WHAT IS BEING ASKED: Write out the lines from the top of the material through the line with "b.build('print_lines', M['inkgrey'], t)", exactly and with nothing added.
-- START --
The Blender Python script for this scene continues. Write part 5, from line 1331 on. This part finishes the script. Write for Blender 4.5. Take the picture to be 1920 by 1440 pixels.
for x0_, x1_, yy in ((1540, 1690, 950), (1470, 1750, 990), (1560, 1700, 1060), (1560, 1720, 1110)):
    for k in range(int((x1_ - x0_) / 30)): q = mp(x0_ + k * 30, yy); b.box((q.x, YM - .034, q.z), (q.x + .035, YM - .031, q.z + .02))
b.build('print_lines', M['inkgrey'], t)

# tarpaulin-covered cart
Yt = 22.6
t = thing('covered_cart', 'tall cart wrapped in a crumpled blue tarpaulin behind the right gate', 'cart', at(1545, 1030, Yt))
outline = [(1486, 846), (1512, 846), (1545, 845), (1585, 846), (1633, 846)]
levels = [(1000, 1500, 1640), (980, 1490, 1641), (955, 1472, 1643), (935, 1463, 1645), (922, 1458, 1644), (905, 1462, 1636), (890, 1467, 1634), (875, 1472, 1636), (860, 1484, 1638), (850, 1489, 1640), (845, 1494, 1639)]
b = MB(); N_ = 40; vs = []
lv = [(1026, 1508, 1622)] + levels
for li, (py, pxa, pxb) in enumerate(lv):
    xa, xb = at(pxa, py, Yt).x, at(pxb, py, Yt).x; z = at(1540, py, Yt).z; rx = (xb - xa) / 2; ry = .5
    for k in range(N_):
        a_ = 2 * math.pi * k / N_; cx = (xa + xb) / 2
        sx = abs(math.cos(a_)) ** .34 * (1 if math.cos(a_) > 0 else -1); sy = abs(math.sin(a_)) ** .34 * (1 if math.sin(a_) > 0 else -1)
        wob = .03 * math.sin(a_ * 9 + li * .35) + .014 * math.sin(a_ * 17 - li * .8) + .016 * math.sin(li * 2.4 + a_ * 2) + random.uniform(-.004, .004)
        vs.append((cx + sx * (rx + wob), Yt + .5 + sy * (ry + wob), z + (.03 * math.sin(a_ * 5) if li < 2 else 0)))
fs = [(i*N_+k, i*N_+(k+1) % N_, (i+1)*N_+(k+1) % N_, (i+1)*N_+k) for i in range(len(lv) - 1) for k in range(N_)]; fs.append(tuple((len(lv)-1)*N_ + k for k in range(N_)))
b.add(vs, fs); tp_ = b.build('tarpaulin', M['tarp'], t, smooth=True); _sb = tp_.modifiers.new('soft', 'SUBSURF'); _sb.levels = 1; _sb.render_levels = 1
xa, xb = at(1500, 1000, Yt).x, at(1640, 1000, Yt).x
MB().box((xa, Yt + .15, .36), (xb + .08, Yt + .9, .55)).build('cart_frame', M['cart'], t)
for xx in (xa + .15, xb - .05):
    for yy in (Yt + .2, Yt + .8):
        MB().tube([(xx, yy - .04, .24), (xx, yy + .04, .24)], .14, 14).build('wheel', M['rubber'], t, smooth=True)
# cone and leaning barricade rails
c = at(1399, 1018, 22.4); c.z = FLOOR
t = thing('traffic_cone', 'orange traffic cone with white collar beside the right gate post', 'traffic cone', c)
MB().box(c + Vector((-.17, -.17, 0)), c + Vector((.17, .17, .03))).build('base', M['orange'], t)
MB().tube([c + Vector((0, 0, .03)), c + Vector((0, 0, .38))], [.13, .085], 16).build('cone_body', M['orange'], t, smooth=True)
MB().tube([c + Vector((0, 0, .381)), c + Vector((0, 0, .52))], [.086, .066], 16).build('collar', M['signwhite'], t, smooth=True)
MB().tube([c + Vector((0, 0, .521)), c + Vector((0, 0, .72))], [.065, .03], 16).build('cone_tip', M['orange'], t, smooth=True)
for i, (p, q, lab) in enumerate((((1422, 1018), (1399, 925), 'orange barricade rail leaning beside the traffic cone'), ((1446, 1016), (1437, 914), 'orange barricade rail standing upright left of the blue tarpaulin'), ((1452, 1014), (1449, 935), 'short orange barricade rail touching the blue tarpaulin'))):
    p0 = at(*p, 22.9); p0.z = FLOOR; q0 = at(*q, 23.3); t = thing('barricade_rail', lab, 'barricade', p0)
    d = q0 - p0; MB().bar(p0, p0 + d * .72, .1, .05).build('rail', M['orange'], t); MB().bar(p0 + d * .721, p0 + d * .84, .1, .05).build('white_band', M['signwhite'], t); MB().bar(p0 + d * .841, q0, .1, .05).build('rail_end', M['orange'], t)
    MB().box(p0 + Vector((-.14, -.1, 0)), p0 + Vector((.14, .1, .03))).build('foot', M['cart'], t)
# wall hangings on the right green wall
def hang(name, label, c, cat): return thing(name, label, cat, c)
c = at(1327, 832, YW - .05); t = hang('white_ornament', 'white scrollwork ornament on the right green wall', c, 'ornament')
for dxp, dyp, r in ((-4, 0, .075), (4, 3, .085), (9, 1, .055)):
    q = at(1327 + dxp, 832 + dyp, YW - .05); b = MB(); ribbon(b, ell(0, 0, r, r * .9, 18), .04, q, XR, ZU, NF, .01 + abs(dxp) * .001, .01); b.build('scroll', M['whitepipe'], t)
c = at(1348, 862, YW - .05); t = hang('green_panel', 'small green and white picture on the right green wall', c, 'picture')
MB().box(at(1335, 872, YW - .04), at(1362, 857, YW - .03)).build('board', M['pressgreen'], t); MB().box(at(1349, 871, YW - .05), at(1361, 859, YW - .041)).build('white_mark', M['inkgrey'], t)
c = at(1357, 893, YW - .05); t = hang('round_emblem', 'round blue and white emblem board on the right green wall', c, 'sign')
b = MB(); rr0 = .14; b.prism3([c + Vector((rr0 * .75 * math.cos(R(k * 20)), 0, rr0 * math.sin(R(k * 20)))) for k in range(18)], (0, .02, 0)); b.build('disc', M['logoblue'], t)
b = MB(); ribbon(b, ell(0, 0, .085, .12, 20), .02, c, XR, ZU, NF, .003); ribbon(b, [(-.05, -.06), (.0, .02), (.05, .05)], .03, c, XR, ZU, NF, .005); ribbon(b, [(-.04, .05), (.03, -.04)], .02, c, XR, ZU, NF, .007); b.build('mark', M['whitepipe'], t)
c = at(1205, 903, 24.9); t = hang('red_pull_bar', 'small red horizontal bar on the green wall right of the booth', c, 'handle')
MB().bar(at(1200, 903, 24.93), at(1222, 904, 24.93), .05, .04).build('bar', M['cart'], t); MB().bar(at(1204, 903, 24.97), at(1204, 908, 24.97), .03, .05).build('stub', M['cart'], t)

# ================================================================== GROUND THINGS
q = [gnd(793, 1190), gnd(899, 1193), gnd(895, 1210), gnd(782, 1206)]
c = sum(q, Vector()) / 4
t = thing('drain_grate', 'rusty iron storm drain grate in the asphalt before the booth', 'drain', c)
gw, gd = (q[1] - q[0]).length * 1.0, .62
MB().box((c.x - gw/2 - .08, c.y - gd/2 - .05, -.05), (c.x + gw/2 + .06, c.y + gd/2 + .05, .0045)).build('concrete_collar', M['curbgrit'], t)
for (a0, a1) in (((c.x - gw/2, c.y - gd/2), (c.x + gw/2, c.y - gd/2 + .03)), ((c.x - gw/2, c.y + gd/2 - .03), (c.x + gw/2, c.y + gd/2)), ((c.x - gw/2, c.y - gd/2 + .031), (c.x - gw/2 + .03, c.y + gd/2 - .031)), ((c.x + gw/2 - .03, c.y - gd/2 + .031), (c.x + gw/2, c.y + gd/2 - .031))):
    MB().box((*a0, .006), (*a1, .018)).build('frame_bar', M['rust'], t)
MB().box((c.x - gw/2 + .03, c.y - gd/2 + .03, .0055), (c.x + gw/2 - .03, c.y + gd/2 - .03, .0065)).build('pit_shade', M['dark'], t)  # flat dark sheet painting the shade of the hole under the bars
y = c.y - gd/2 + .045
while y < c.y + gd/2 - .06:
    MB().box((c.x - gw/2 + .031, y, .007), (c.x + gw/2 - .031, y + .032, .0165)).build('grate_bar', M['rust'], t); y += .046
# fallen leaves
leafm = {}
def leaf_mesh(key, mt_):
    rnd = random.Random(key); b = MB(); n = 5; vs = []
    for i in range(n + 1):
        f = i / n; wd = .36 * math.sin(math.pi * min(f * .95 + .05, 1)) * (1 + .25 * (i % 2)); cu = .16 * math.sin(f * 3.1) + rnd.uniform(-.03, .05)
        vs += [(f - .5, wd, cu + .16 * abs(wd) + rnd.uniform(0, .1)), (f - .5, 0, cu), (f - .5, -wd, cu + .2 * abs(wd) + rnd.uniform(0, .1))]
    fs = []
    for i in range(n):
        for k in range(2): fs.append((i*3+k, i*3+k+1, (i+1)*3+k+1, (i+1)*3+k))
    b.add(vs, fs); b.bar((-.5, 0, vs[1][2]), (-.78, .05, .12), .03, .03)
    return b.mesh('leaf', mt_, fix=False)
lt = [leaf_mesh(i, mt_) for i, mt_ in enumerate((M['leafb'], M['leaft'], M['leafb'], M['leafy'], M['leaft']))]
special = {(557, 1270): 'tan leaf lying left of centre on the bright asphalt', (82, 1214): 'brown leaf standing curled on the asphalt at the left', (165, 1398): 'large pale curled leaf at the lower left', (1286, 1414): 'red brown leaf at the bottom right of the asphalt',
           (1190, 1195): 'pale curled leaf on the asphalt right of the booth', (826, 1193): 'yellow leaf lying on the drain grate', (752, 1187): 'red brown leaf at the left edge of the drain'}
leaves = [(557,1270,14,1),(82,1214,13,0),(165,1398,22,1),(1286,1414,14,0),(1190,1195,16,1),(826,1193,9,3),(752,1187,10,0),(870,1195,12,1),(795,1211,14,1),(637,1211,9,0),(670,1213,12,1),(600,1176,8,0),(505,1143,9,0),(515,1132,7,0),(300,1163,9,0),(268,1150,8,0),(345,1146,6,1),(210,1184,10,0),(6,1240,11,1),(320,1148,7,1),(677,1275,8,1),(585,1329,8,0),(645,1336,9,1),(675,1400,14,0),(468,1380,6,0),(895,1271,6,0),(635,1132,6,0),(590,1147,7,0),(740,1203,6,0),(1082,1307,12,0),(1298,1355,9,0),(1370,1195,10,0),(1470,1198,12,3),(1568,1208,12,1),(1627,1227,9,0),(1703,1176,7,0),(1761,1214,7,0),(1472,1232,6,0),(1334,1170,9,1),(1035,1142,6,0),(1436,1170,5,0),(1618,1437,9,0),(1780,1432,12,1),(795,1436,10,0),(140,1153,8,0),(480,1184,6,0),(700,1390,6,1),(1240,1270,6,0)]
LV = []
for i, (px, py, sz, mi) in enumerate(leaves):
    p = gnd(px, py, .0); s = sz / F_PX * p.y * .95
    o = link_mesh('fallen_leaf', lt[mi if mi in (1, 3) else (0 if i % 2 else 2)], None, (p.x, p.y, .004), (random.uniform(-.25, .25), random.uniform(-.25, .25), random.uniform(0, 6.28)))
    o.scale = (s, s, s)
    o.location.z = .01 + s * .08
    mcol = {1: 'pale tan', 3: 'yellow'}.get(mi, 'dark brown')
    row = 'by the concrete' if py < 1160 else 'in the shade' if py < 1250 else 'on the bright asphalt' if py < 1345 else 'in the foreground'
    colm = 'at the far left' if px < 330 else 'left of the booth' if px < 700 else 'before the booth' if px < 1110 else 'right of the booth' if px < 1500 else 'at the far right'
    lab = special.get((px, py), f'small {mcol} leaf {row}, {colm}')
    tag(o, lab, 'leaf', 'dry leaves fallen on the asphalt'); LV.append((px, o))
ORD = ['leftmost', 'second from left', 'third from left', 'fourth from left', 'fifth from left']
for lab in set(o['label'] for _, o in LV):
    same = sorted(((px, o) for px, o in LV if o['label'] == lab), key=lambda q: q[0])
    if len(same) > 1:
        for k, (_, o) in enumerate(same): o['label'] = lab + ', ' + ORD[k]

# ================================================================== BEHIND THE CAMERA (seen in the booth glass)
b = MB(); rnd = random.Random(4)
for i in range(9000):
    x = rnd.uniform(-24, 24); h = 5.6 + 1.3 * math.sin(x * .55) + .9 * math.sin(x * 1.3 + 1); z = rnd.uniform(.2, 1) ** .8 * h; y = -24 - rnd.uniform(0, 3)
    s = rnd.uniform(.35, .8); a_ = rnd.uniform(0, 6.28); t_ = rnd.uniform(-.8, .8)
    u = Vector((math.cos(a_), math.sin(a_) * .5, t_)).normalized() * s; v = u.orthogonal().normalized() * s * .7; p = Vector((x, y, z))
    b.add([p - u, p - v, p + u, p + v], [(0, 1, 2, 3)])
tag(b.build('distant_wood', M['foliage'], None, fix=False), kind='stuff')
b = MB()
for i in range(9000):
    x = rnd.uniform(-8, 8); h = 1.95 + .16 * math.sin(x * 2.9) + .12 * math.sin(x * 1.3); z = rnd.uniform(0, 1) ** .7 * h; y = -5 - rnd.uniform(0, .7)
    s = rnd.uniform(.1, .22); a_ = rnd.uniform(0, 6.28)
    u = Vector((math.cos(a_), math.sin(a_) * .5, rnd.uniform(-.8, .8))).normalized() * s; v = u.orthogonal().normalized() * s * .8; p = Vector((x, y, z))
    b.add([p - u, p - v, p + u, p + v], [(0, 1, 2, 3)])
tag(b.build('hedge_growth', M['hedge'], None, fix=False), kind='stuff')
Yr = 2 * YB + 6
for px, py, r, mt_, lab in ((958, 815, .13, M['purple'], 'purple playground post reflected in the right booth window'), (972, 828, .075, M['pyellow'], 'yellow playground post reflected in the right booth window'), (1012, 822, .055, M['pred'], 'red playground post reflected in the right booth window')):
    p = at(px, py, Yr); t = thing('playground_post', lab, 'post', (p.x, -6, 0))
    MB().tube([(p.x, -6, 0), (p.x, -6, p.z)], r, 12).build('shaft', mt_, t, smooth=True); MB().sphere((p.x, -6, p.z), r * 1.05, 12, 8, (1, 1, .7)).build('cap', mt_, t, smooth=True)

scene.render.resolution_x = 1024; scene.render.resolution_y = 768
-- END --
SOLUTION FOR THIS EXERCISE:
The Blender Python script for this scene continues. Write part 5, from line 1331 on. This part finishes the script. Write for Blender 4.5. Take the picture to be 1920 by 1440 pixels.
for x0_, x1_, yy in ((1540, 1690, 950), (1470, 1750, 990), (1560, 1700, 1060), (1560, 1720, 1110)):
    for k in range(int((x1_ - x0_) / 30)): q = mp(x0_ + k * 30, yy); b.box((q.x, YM - .034, q.z), (q.x + .035, YM - .031, q.z + .02))
b.build('print_lines', M['inkgrey'], t)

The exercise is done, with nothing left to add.